The task:
Starting with the first line and ending with the line that holds "COL = SC.collection", repeat the material exactly.

[Data records]

[start]

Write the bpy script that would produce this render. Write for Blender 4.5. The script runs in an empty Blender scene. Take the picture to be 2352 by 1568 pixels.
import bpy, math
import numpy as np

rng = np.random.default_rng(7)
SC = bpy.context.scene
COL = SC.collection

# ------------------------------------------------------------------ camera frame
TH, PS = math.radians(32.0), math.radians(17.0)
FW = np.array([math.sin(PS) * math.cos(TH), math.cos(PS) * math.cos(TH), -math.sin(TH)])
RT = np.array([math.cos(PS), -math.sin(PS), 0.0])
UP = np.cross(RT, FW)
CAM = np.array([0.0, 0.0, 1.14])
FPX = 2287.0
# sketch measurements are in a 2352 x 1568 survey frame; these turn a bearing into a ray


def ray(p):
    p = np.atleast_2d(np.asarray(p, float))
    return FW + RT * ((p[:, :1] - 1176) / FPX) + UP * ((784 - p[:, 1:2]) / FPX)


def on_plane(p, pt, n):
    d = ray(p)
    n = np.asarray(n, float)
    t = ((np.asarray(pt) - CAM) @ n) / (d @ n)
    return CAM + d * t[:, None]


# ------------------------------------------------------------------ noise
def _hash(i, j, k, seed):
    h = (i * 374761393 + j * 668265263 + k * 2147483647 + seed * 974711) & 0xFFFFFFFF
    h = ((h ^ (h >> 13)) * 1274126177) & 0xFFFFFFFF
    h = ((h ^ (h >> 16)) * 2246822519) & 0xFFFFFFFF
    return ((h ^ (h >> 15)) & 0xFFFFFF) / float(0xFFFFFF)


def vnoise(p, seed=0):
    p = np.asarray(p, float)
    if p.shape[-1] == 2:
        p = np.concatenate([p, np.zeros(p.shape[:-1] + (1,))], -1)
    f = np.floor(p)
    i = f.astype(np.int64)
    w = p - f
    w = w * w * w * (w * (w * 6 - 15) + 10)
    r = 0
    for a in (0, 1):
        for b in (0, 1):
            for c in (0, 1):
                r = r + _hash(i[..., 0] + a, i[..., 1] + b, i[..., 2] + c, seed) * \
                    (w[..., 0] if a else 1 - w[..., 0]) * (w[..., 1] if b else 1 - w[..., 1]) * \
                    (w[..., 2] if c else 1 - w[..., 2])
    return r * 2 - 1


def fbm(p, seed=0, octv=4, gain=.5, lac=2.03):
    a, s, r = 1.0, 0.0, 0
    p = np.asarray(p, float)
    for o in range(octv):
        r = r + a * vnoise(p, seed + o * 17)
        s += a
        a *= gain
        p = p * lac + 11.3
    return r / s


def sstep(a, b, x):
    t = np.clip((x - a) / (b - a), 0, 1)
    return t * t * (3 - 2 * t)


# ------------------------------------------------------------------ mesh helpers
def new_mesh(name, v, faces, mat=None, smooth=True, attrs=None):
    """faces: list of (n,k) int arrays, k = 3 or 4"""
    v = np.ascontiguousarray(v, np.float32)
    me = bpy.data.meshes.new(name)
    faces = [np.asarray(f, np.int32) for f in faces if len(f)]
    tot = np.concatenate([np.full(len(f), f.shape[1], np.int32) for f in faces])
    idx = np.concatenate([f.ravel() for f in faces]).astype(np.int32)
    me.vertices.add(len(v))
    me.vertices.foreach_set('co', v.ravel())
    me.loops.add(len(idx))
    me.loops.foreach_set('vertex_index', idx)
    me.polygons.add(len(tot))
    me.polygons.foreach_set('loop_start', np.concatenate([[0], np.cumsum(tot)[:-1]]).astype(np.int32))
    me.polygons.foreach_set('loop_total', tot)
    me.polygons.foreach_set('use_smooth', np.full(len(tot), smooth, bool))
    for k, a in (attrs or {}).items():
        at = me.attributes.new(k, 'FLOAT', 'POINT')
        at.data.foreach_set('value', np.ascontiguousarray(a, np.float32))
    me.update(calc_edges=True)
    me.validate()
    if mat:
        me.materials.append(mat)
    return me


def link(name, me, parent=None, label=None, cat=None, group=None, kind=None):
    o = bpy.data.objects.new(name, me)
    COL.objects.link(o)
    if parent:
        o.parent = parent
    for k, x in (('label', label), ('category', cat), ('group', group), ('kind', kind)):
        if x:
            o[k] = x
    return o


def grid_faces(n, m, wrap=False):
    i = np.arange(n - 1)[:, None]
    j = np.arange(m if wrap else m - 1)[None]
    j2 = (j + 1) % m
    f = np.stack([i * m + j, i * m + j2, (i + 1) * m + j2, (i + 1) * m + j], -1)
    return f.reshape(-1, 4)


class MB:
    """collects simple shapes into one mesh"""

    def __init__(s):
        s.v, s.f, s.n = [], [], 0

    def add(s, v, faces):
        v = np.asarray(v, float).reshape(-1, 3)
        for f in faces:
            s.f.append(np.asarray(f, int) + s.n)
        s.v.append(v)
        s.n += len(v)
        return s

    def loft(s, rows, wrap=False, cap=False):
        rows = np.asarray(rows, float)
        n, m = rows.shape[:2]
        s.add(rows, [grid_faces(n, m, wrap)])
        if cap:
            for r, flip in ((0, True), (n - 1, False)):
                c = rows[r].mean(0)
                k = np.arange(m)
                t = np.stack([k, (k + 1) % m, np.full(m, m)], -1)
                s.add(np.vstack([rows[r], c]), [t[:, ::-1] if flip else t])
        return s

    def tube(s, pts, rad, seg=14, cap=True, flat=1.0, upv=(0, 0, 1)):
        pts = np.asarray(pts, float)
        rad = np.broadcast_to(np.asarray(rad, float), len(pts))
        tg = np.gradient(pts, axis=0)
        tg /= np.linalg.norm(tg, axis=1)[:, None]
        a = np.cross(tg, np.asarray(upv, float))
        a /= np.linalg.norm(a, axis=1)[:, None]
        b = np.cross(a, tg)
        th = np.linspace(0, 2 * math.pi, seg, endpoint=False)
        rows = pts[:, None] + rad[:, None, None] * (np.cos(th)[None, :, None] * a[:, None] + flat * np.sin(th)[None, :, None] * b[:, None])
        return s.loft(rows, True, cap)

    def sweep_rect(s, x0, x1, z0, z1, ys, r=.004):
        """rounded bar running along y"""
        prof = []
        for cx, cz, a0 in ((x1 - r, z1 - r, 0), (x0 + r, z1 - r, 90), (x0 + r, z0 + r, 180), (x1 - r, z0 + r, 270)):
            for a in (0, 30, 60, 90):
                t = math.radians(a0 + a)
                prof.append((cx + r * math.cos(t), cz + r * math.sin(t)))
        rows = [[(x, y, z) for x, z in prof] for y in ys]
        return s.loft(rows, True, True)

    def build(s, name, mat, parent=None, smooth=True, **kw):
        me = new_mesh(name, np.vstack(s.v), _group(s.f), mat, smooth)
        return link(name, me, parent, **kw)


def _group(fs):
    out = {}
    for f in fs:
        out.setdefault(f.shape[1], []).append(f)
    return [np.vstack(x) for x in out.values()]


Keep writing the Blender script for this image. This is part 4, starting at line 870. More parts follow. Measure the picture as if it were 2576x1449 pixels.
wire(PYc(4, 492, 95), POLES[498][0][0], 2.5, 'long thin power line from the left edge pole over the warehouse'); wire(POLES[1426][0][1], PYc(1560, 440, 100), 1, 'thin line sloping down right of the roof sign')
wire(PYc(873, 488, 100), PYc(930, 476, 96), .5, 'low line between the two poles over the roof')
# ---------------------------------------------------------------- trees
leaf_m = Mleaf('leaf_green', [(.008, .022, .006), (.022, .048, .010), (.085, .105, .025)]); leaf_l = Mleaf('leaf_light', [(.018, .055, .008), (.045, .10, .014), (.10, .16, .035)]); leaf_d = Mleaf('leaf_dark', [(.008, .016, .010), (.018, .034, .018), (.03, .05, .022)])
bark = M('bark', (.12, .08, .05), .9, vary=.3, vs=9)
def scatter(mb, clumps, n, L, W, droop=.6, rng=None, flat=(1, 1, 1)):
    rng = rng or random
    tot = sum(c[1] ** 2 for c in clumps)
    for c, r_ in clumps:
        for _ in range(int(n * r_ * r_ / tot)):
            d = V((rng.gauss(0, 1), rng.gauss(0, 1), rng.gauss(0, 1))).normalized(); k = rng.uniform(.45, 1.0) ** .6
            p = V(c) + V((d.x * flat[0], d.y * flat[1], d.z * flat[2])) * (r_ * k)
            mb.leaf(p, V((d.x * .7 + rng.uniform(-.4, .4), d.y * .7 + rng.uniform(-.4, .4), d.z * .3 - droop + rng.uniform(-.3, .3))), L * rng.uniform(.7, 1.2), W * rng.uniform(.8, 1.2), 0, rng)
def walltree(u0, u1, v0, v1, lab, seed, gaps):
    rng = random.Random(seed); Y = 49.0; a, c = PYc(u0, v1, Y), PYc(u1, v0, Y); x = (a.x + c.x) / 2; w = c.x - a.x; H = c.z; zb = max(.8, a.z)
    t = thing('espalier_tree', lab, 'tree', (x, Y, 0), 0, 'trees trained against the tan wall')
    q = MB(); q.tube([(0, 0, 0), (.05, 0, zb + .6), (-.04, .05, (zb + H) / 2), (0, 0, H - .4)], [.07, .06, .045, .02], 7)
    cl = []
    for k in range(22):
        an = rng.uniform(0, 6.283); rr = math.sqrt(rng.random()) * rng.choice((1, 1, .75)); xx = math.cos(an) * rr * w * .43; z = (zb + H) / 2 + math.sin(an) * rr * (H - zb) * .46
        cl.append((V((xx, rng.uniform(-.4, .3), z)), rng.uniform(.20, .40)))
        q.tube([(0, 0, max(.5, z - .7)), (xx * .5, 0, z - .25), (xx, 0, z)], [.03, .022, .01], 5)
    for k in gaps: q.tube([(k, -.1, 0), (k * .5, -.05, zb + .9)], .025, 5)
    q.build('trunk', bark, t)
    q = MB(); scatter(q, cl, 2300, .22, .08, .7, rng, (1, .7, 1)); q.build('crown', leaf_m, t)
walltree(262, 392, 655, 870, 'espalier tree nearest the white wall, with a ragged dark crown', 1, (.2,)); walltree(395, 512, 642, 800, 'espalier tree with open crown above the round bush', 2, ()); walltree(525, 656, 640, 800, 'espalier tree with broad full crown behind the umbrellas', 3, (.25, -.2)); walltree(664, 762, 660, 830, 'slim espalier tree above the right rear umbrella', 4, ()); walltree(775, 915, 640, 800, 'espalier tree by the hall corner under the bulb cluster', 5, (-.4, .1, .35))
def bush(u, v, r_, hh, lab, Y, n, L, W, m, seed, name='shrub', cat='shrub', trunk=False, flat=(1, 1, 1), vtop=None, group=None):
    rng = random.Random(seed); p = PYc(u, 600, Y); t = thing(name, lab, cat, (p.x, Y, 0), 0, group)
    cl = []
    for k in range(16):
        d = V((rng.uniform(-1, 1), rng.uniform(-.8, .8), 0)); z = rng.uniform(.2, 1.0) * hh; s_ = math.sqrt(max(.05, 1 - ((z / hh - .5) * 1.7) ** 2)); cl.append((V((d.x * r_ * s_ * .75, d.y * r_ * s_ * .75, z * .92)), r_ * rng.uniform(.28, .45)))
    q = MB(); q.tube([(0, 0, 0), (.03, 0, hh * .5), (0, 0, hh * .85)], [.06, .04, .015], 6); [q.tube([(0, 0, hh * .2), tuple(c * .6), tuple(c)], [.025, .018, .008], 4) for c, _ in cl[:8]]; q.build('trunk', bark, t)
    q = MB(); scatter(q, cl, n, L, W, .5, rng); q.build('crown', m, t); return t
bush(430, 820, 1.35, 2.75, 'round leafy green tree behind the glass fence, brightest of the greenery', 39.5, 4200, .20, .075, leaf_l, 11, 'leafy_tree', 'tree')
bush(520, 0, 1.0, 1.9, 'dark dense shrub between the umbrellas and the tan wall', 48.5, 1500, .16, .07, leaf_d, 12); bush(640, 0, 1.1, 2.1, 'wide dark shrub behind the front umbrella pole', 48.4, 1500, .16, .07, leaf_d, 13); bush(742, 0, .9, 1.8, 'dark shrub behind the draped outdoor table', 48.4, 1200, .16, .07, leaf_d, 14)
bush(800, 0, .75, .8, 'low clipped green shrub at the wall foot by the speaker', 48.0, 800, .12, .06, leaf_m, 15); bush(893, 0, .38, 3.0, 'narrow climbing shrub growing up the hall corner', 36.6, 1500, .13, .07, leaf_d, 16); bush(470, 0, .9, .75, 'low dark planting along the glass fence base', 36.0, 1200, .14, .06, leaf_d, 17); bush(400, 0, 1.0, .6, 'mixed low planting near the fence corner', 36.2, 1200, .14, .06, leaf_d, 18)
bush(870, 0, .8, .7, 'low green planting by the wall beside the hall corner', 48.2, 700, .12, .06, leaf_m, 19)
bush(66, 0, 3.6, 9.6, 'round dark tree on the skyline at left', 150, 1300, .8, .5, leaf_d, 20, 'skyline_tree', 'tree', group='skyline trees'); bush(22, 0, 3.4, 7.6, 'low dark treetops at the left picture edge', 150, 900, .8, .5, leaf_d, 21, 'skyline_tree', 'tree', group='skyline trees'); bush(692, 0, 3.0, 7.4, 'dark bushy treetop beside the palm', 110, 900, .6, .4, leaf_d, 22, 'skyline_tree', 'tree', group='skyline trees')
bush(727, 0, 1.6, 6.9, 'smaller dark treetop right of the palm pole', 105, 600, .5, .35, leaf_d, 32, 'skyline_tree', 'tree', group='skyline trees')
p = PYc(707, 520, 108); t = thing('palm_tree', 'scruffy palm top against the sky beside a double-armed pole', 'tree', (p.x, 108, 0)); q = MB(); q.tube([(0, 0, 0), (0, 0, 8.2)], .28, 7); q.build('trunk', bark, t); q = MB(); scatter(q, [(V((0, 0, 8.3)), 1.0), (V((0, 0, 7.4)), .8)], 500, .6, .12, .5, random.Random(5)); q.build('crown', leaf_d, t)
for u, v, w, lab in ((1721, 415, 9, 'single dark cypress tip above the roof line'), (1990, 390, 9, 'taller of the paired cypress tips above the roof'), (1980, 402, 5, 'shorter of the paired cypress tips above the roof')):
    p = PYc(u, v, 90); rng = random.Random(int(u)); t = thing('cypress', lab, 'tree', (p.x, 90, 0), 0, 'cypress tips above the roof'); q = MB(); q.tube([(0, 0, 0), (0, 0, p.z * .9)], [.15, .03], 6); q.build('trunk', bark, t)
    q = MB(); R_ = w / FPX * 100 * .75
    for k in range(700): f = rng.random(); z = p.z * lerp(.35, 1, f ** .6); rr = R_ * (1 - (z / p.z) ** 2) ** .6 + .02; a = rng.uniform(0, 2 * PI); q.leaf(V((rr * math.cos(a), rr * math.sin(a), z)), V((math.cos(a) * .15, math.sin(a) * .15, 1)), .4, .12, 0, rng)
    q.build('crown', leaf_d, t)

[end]

Exercise output:
Write the bpy script that would produce this render. Write for Blender 4.5. The script runs in an empty Blender scene. Take the picture to be 2352 by 1568 pixels.
import bpy, math
import numpy as np

rng = np.random.default_rng(7)
SC = bpy.context.scene
COL = SC.collection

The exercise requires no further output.